Ganas de hablar
Eduardo Mendicutti
27 marzo, 2008 01:00Eduardo Mendicutti. Foto: Diego Sinova
Las novelas de Eduardo Mendicutti (Sanlúcar de Barrameda, 1948) presentan sus mejores galas en la comicidad y el humor, lejos de toda solemnidad y gravedad satírica. Ofrecen historias divertidas que nacen de la lúcida observación de nuestra sociedad y ponen en solfa arraigados convencionalismos reacios a la aceptación de la diferencia y su integración en lo socialmente establecido. Esta modalidad narrativa, sustentada en el ingenio verbal y en la mirada crítica proyectada con ironía y sin acritud en la sociedad actual, perdura en Ganas de hablar y su entretenida historia localizada en el pueblo costero gaditano de La Algaida. Su corpo- ración municipal ha acordado poner el nombre de una calle a Francisco López Guerra, popularmente conocido por Cigala, quien se ha pasado la vida arreglando las uñas de las mujeres distinguidas del lugar y dando conversación a todas. El problema surge cuando Cigala quiere la calle Silencio, elegida por lo mucho que ha tenido que callar en sus sesenta años de "Haute Manicure" (ahora tiene 76). Por esa calle pasa en procesión, el Miércoles Santo, la Cofradía de Nuestra Señora de la Desolación y el Santísimo Cristo del Silencio. Lo cual da lugar a la formación de dos bandos: unos apoyan a Cigala en su elección, otros se oponen.En este conflicto local, con Cigala como narrador y protagonista entre ambos grupos rivales, descansa el núcleo temático de la novela. La narración de Cigala es un largo soliloquio dividido en dos partes. La primera, más larga, está distribuida en quince unidades que se corresponden con los días que van del 23 de marzo al 6 de abril y cuyas indicaciones cronológicas figuran al comienzo de cada sección. Ambas partes concluyen con movimiento climático. Pues el fragmentado soliloquio de Cigala, ajustado a cada día, va revisando en la primera parte sus inquietudes, pensamientos y sentimientos en relación con los más relevantes personajes del lugar, sobre todo con sus clientas de manicura, sus defensores y sus detractores, hasta culminar en el acto ilegal organizado por sus amigos para dar su nombre a la calle Silencio. Y tras la pertinente elipsis temporal, la segunda parte ofrece el soliloquio de Cigala con la visión costumbrista de la gente en dicha calle durante la procesión de la citada cofradía el Miércoles Santo.

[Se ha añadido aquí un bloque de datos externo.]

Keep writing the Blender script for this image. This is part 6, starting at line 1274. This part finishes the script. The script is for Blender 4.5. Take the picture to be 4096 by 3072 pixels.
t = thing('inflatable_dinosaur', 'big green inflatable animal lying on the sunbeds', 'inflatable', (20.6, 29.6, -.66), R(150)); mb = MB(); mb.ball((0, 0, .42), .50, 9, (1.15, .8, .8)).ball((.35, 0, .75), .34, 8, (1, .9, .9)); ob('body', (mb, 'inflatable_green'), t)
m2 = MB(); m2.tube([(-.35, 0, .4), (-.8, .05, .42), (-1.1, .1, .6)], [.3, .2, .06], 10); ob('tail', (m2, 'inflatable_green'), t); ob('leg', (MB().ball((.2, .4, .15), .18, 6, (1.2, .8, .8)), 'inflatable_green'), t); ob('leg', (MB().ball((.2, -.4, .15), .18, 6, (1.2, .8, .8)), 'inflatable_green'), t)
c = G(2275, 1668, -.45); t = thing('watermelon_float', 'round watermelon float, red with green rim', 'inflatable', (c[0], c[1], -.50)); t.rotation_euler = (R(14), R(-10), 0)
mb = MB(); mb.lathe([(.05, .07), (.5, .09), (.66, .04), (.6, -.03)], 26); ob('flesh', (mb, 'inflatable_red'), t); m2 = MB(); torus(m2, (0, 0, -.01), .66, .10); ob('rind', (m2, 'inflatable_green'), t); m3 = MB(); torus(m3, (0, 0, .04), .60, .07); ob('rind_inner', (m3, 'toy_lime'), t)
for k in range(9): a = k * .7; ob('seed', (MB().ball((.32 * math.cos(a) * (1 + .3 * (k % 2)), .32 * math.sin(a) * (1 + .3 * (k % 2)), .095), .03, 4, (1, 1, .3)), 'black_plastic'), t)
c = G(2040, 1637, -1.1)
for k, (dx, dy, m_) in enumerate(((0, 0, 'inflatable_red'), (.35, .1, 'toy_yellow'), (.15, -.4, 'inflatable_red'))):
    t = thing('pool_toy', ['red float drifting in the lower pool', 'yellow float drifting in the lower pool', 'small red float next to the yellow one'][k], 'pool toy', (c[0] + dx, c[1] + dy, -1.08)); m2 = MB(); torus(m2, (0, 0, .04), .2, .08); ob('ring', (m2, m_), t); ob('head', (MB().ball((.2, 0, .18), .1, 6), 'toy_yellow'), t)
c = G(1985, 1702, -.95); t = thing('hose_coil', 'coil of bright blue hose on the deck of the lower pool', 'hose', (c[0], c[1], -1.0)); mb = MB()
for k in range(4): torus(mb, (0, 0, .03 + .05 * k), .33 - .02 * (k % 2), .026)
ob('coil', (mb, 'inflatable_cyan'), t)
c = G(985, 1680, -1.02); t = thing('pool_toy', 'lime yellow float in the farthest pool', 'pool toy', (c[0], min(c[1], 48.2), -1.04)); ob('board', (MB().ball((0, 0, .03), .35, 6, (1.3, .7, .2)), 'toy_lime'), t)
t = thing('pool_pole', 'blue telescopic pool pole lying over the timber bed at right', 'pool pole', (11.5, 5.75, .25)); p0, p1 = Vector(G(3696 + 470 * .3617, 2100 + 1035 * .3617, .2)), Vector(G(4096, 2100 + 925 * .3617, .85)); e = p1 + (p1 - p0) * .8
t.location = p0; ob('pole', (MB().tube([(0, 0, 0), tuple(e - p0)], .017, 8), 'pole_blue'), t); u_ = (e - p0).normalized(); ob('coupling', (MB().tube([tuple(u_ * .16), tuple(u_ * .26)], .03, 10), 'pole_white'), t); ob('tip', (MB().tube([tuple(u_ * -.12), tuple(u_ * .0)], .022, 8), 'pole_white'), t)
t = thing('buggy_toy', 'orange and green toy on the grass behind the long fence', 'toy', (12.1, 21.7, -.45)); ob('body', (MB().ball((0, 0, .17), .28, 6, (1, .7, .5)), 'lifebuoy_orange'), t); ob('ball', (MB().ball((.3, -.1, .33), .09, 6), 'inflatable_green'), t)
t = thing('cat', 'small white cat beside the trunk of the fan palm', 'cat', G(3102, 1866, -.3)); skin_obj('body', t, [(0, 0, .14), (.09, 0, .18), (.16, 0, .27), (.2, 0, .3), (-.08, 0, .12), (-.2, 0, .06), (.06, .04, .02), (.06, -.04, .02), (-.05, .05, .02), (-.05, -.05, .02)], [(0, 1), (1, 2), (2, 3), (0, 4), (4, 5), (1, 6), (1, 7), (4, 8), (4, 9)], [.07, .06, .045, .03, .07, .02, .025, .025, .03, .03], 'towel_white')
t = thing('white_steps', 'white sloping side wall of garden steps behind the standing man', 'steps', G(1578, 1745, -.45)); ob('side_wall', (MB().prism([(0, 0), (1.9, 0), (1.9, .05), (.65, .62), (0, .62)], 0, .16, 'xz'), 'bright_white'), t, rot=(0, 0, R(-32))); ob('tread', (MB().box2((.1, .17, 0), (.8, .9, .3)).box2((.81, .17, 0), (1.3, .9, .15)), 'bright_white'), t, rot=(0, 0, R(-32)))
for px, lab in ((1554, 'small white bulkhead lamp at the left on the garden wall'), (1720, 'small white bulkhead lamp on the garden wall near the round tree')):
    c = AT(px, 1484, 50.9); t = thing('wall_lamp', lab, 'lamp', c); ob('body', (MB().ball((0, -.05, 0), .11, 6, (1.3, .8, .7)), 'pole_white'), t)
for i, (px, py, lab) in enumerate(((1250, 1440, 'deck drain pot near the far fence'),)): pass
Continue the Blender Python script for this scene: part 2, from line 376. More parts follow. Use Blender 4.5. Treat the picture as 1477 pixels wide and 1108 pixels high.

Con diferencias en las que no cabe aquí entrar, el modelo constructivo es Cinco horas con Mario, tanto en la forma del soliloquio, estructurado en temas y motivos recurrentes por libre asociación subjetiva de ideas, personajes y situaciones, como en su registro coloquial. El soliloquio de Cigala tiene como interlocutor mudo más frecuente a su hermana, enferma de Alzheimer y en silla de ruedas. Pero también se dirige al travestido que la cuida, a la psiquiatra que lo atiende y a veces habla consigo mismo en monólogos construidos en segunda persona autorreflexiva. Esta controlada anarquía de sus "ganas de hablar" desde su pública condición homosexual potencia la visión humorística y crítica de costumbres, tipos y modos de vida del pueblo en la actualidad, poniendo de relieve, a la vez, corrupciones, injusticias y otras lacras extendidas en la sociedad española, como el dinero negro de la especulación urbanística, la llegada de inmigrantes en pateras, las trapacerías de politiquillos locales o el aislamiento social de los homosexuales en el pasado aún reciente. Y en su defensa de la conversación en diálogo directo, en tiempos de suplantación por aislado chateo en internet, lo mejor de Ganas de hablar está en la espontaneidad y frescura coloquial del soliloquio de Cigala, con su ingenio verbal, su gracia popular, sus pertinentes vulgarismos tanto en la fonética popular de expresiones patrimoniales ("joíaporculo") como en la asimilación de nombres en inglés ("Jólivu", "Yon Guaine") e incluso en hallazgos expresivos como "El silencio se come el aire" (p. 289, en plena procesión), que luego deriva en oxímoron y comparación en "El silencio suena como el mar" (p. 293) y en sinestesia con aliteración en "El silencio sabe a sangre" (p. 304).